Canal Narrowboat Fleets

Fellows, Morton & Clayton (FMC) & Thomas Clayton (Oldbury) - by Tony Lewery.

Fellows Morton & Clayton.

Prior to the nationalisation of the waterways in 1948 one of the largest canal carriers, and probably the most famous, was Fellows Morton and Clayton. Parts of the company dated back to the 1830s and they had been one of the earliest firms to invest confidently in iron boats - steamers, horse boats and some of the earliest motorboats. They built many of them at their own dockyard in Birmingham, but they contracted work out to other shipyards and boatbuilders too.

Contrasting bow shapes on the two 'Josher' narrowboats, the wooden Clent on the right and the fine iron steamer President on the left, both awaiting restoration at Norton Canes in 1975.

However they always specified their own very recognisable style of riveted boat, slim graceful craft with a very fine entry through the water at the bows. The forged bow plates flared out in a double curvature to meet the sharp inward slope of the top strake behind a strengthened guard iron at the loaded waterline.
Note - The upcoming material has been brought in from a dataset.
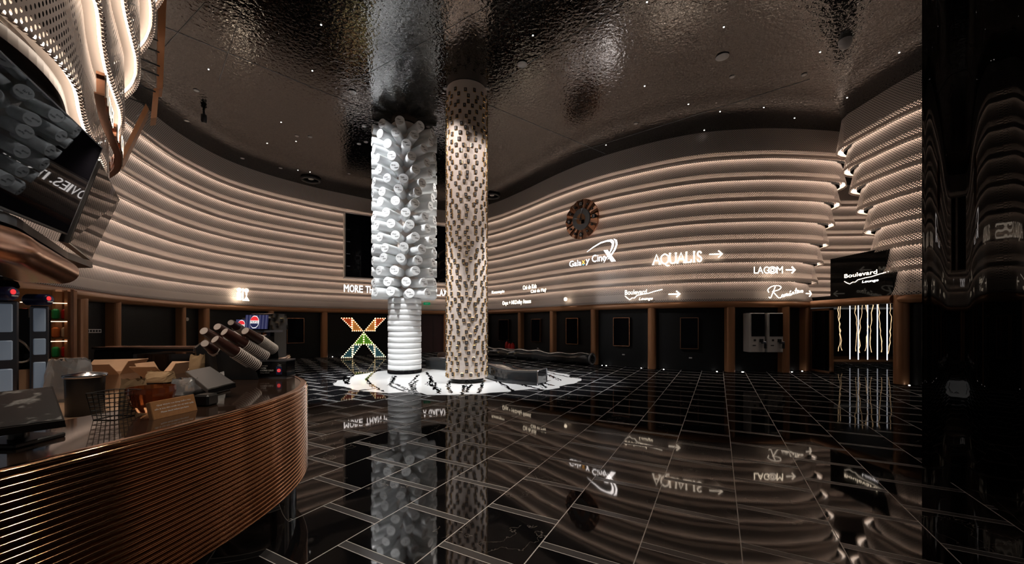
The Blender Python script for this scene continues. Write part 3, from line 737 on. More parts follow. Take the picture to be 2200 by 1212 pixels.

It was a powerful balance between utility and beauty, a characteristic shape that became a strictly guarded company style - virtually a trademark. These iron 'Joshers', as they were affectionately known (after the firm's founder Joshua Fellows) were well built and well respected and many survive in good condition, most of the over seventy years old whilst a few have reached their century.

F.M.&C. also had hundreds of wooden boats over the years, with a separate dockyard to build and service them at Uxbridge, but few now survive in reasonable condition. Wooden boats were built in the expectation that they would be worn out long before the ordinary rot of old age would get a grip. The fact that we have any at all over half a century after they were built is a surprising bonus, and they now require a very different order of maintenance and restoration to that with which they were built.

Motor boat Ferret and her dumb butty Ilkeston at Ellesmere Port in 1999 displaying the two different colour schemes that the company wore during its history.

joshers
FMC pair

Thomas Clayton [Oldbury] Ltd.

An interesting variation from the standard long distance narrowboat came from the long established company of Thomas Clayton of Oldbury. They operated a fleet of wooden narrow boats especially equipped to carry liquid in bulk - tar, crude oil and creosote. Instead of conventional canvas covers over the hold, each boat was fitted with sealed bulkheads near the bow, stern and centrally, with a permanent weatherproof deck fixed over the hold, thus converting most of the boat into two massive wooden tanks, with shapely ends. If it was waterproof from the outside it could be presumed to be oil proof from the inside. They were built at a number of different boatyards but were maintained at their own dock at Oldbury. Because of the preservative nature of much of their cargo, soaking and seeping into the woodwork, several of these old boats still survive, instantly recognisable by their characteristic long unencumbered deck, broken only by some small loading hatches, and all named after British rivers. The company carried on trading until 1966 and still had a few horse drawn boats in commission until the end.

Clayton tarboat
The Thos. Clayton tanker narrow boat Gifford working up the locks of the Worcester & Birmingham Canal. Note the long fixed deck over the hold, and the horse line attached to the central towing mast.
Gifford Only one Thomas Clayton horseboat now survives in an unconverted condition, the Gifford, restored and maintained by the Boat Museum Society at Ellesmere Port. As one of the society's basic principles is to keep her in working trim as a travelling museum exhibit, she can be encountered almost anywhere on the narrow canal system, although the museum is her regular home port. Unconverted Thomas Clayton motorboats still surviving include Spey, Stour, Tay, Towy, Severn and Umea.
Only few narrowboats had a cabin in the bow as well as the stern, and Gifford's is even larger than most to make use of all the space available in front of the permanent oil proof stank in the hold.